● Work to be completed:
Which lines hold the word "objects"? Copy each one.

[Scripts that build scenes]
## BEGIN
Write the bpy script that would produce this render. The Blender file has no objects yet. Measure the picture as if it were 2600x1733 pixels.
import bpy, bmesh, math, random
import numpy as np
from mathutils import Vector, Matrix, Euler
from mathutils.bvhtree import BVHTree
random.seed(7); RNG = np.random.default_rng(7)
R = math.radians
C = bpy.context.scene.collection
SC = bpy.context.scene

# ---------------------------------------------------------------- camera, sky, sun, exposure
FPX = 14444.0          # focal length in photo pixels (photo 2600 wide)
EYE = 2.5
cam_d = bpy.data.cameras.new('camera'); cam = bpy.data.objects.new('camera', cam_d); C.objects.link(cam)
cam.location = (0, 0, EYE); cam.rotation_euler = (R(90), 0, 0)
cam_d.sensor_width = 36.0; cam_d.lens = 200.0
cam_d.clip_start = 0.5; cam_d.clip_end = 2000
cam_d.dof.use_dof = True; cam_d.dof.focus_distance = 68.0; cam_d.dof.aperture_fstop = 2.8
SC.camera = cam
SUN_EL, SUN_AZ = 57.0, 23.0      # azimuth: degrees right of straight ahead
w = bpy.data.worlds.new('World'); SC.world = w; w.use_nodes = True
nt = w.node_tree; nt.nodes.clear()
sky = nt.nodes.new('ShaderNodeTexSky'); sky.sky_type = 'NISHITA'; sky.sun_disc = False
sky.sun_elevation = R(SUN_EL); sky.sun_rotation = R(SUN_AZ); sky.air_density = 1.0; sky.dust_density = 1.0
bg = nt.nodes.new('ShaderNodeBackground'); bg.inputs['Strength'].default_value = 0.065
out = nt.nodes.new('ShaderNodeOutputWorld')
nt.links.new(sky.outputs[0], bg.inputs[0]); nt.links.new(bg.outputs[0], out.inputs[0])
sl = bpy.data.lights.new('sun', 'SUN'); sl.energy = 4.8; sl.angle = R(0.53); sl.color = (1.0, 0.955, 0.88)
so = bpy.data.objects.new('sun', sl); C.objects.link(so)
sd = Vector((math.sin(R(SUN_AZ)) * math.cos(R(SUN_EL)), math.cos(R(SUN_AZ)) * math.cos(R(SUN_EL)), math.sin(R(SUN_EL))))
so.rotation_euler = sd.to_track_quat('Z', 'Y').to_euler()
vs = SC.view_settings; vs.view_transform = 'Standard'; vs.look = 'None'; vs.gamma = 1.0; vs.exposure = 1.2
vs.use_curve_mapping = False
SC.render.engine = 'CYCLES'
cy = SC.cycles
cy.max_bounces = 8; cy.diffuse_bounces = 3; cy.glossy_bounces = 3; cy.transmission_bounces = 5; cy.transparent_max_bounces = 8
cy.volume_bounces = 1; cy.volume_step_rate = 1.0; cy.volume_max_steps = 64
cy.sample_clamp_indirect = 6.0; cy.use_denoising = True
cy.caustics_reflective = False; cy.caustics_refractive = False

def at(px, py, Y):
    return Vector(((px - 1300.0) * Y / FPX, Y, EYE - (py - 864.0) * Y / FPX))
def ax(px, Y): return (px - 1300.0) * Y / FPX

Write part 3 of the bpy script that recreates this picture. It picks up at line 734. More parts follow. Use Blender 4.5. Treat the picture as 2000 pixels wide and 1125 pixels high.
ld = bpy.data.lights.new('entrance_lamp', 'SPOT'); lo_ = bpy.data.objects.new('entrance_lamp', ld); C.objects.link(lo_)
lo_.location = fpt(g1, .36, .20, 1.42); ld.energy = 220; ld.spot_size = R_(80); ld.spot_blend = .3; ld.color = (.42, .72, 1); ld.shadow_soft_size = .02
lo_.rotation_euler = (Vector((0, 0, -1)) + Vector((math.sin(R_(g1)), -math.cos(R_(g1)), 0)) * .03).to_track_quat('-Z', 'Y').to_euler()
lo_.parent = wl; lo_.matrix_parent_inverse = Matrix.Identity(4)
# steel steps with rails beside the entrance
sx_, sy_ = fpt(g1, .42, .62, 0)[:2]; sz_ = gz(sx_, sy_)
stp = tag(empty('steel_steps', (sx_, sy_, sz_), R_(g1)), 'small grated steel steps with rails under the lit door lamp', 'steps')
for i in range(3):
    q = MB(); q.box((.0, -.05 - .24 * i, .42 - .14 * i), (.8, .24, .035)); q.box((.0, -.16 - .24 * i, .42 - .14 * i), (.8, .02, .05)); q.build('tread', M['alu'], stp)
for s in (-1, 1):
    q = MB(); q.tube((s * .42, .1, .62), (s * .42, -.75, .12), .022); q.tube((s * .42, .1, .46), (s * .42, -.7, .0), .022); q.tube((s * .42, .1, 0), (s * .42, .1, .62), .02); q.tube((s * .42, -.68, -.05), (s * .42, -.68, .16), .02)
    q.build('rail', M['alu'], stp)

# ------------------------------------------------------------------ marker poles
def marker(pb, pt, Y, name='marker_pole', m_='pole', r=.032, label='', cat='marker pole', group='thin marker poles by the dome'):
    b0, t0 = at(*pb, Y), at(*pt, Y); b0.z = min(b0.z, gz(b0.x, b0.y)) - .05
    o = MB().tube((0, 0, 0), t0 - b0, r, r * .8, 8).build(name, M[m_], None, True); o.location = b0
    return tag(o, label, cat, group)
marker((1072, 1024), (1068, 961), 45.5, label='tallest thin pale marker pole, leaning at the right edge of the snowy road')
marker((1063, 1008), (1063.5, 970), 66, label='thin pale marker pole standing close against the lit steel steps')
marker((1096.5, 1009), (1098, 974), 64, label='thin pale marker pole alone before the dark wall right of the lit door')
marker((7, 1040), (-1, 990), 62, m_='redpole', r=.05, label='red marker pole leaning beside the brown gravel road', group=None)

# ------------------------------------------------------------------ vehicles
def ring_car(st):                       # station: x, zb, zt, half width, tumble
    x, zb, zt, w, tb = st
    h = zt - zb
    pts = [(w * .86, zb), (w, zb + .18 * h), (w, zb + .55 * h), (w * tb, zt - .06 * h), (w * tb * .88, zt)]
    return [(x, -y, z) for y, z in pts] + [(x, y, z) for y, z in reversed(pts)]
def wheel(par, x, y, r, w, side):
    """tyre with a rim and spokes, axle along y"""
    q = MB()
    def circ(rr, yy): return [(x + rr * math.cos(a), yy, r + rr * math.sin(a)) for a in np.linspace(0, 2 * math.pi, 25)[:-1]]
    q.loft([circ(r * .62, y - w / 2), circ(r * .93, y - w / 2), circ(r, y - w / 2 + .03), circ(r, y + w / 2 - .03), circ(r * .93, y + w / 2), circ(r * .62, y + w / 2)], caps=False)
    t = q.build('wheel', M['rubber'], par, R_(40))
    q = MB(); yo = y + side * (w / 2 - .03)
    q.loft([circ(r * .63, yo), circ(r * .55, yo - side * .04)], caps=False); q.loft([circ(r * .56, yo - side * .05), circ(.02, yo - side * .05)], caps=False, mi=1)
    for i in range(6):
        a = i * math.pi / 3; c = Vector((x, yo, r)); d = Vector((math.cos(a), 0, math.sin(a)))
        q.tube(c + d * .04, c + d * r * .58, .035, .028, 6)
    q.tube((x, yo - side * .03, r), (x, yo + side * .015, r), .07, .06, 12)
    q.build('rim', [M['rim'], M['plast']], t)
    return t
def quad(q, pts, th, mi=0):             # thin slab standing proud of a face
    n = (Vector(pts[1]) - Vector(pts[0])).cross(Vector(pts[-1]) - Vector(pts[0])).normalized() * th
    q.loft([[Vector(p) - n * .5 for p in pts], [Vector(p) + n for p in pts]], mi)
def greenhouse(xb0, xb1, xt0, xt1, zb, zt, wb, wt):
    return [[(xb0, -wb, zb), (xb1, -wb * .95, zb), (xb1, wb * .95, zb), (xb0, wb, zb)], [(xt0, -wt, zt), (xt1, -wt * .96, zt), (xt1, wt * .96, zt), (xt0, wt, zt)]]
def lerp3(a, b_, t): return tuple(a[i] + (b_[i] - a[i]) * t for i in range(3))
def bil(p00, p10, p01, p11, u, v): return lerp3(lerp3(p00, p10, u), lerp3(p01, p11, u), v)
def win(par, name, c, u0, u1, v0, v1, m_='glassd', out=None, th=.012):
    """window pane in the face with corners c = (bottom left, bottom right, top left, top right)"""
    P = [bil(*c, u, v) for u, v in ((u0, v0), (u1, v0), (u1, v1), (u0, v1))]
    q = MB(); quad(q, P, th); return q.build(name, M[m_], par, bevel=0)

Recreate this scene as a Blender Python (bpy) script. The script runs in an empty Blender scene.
## END
● The solution:
Write the bpy script that would produce this render. The Blender file has no objects yet. Measure the picture as if it were 2600x1733 pixels.
cam_d = bpy.data.cameras.new('camera'); cam = bpy.data.objects.new('camera', cam_d); C.objects.link(cam)
so = bpy.data.objects.new('sun', sl); C.objects.link(so)
ld = bpy.data.lights.new('entrance_lamp', 'SPOT'); lo_ = bpy.data.objects.new('entrance_lamp', ld); C.objects.link(lo_)